We Need More Data Structures!

Limits: 3 sec., 512 MiB

Asli has two arrays \(a\) and \(b\) of exactly \(n\) integers each. She would like to know an array \(c\) such that \(c_k\) = \(\sum_{gcd(i, j) = k} a_i \cdot b_j\) for all \(1 \le k \le n\) (here \(gcd(i, j)\) stands for the greatest positive integer which divides both \(i\) and \(j\)).

But Kerem thinks that this task is very easy and, more importantly, does not involve any data structure. What a terrible problem! Thus, he wants Asli to answer the following query \(q\) times: how would array \(c\) look like if we change some element in array \(a\)? As the resulting array can be quite large, Kerem asks Asli to report only bitwise XOR of elements of array \(c\) instead.

More formally, Kerem asks Asli \(q\) queries, on the \(i^{th}\) of them: first, assign \(a_{pos_i}\) = \(val_i\), then update array \(c\) and report \(c_1 \oplus c_2 \oplus c_3 \oplus ... \oplus c_n\).

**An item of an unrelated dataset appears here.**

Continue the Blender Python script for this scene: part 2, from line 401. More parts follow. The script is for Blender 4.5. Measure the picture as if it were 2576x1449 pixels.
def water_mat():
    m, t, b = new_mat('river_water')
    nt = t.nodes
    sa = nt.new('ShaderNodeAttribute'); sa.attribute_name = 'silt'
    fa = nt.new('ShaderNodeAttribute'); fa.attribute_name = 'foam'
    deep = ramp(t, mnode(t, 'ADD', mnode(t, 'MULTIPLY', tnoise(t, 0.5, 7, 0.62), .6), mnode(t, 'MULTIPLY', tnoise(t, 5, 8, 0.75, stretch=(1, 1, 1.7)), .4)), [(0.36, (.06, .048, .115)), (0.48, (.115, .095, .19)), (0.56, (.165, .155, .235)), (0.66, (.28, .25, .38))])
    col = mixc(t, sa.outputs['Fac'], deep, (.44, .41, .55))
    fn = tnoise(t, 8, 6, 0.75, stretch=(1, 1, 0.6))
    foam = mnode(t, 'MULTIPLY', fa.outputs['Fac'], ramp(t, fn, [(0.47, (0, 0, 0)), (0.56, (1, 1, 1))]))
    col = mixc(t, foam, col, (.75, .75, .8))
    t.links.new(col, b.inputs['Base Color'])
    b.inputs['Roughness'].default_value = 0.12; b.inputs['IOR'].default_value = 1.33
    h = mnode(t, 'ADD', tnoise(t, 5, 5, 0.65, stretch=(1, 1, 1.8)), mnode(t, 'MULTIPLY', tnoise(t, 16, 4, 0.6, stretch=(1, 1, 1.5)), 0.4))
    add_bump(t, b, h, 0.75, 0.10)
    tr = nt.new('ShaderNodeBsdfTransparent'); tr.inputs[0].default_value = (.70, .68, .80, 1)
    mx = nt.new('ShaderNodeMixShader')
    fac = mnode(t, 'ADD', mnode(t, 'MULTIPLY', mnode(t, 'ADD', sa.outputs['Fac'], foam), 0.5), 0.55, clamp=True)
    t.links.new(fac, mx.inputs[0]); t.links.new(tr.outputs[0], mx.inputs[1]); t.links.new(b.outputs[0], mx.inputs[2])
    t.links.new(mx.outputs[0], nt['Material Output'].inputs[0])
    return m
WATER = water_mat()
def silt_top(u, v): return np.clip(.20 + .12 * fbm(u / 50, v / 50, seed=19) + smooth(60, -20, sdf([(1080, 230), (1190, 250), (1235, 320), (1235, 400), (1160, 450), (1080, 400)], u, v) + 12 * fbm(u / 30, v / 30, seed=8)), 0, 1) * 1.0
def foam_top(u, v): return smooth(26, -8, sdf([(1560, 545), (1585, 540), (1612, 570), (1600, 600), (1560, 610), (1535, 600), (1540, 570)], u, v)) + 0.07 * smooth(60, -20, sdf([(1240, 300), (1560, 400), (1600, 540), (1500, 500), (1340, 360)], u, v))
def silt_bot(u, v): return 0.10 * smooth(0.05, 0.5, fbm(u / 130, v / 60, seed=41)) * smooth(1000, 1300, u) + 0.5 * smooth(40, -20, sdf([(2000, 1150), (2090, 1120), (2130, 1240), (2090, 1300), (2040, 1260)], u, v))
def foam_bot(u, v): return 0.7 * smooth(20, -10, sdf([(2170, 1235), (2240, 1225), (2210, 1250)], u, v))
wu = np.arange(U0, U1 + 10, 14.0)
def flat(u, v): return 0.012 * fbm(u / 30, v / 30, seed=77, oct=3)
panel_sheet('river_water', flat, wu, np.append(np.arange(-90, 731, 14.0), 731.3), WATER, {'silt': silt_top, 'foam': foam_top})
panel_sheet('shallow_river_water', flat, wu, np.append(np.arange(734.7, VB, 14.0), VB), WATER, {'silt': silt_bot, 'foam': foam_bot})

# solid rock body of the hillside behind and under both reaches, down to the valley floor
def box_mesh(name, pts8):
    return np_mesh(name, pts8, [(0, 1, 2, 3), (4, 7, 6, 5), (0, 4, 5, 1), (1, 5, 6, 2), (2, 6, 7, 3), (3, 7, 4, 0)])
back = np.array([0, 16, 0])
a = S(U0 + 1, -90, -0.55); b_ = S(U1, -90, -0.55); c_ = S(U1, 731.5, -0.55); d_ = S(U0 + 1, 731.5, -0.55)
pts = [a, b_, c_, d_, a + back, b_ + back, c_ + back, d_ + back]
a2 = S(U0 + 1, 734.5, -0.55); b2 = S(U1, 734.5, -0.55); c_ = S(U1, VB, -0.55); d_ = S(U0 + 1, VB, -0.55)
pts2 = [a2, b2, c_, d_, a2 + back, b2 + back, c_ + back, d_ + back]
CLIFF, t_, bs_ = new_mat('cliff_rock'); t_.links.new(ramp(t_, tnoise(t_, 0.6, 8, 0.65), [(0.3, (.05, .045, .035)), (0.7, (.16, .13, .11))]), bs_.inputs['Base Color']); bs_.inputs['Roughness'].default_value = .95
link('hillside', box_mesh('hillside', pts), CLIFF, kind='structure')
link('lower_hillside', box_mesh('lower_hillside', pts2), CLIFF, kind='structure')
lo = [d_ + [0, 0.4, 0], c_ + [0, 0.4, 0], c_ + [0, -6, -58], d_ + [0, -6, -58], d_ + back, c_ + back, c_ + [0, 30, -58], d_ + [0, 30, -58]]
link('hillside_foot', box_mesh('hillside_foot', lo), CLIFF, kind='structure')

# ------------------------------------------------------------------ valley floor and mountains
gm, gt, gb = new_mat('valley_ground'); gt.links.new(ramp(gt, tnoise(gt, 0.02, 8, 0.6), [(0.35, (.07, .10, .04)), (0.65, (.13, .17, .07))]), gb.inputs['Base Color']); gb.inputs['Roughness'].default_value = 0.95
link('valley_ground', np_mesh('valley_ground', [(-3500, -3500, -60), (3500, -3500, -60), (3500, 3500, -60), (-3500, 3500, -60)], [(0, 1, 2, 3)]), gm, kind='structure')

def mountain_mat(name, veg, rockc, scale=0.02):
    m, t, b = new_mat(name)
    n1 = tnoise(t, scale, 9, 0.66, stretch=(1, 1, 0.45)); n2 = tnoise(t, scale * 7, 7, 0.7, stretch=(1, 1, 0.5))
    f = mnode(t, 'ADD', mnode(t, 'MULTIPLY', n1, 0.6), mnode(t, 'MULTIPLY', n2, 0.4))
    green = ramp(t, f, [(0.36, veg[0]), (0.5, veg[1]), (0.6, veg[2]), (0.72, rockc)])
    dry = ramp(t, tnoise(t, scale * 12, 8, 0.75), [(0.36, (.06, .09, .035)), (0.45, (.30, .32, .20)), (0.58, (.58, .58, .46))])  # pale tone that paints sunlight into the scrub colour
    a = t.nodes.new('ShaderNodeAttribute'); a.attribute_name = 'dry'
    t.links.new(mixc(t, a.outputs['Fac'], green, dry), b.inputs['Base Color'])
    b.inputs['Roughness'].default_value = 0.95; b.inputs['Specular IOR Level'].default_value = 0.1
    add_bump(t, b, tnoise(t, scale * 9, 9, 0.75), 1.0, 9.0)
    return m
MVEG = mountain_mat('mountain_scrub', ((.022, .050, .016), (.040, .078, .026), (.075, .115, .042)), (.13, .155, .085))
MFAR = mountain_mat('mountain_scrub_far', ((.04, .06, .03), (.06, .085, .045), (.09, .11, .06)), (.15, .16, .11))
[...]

Can you help Asli to answer Kerem’s queries?

Input

The first line contains two integers \(n\) and \(q\) — the number of elements in the arrays and the number of queries respectively. In the second and the third lines you are given the elements of arrays \(a\) and \(b\), respectively. Each of the remaining \(q\) lines contains two integers \(pos_i\) and \(val_i\).

Output

For each of \(q\) queries you need to output answer to this query in one line.

Constraints

\(1 \le n, q \le 300000\),

\(1 \le pos_{i} \le n\),

\(0 \le a_{i}, b_{i}, val_{i} \le 10000\).

Samples

Input (stdin) сopy	Output (stdout) сopy
4 3 1 2 5 2 3 1 4 1 1 3 2 1 4 3	64 91 66

Notes

At the beginning, Asli has arrays \(a = [1, 2, 5, 2]\) and \(b = [3, 1, 4, 1]\).

After the first query array \(a\) will become equal to \([3, 2, 5, 2]\). Let’s calculate array \(c\).

\(c_1 = a_1 \cdot b_1 + a_1 \cdot b_2 + a_1 \cdot b_3 + a_1 \cdot b_4 + a_2 \cdot b_1 + a_2 \cdot b_3 + a_3 \cdot b_1 + a_3 \cdot b_2 + a_3 \cdot b_4 + a_4 \cdot b_1 + a_4 \cdot b_3 = 3 \cdot 3 + 3 \cdot 1 + 3 \cdot 4 + 3 \cdot 1 + 2 \cdot 3 + 2 \cdot 4 + 5 \cdot 3 + 5 \cdot 1 + 5 \cdot 1 + 2 \cdot 3 + 2 \cdot 4 = 80\)

\(c_2 = a_2 \cdot b_2 + a_2 \cdot b_4 + a_4 \cdot b_2 = 2 \cdot 1 + 2 \cdot 1 + 2 \cdot 1 = 6\)

\(c_3 = a_3 \cdot b_3 = 5 \cdot 4 = 20\)

\(c_4 = a_4 \cdot b_4 = 2 \cdot 1 = 2\)

So \(c = [80, 6, 20, 2]\), and the answer to this query is equal to \(80 \oplus 6 \oplus 20 \oplus 2 = 64\).

After the second query array \(a\) will become equal to \([3, 1, 5, 2]\). Then \(c = [73, 4, 20, 2]\), and the answer to this query is equal to \(73 \oplus 4 \oplus 20 \oplus 2 = 91\).

After the third query array \(a\) will become equal to \([3, 1, 5, 3]\). Then \(c = [80, 5, 20, 3]\), and the answer to this query is equal to \(80 \oplus 5 \oplus 20 \oplus 3 = 66\).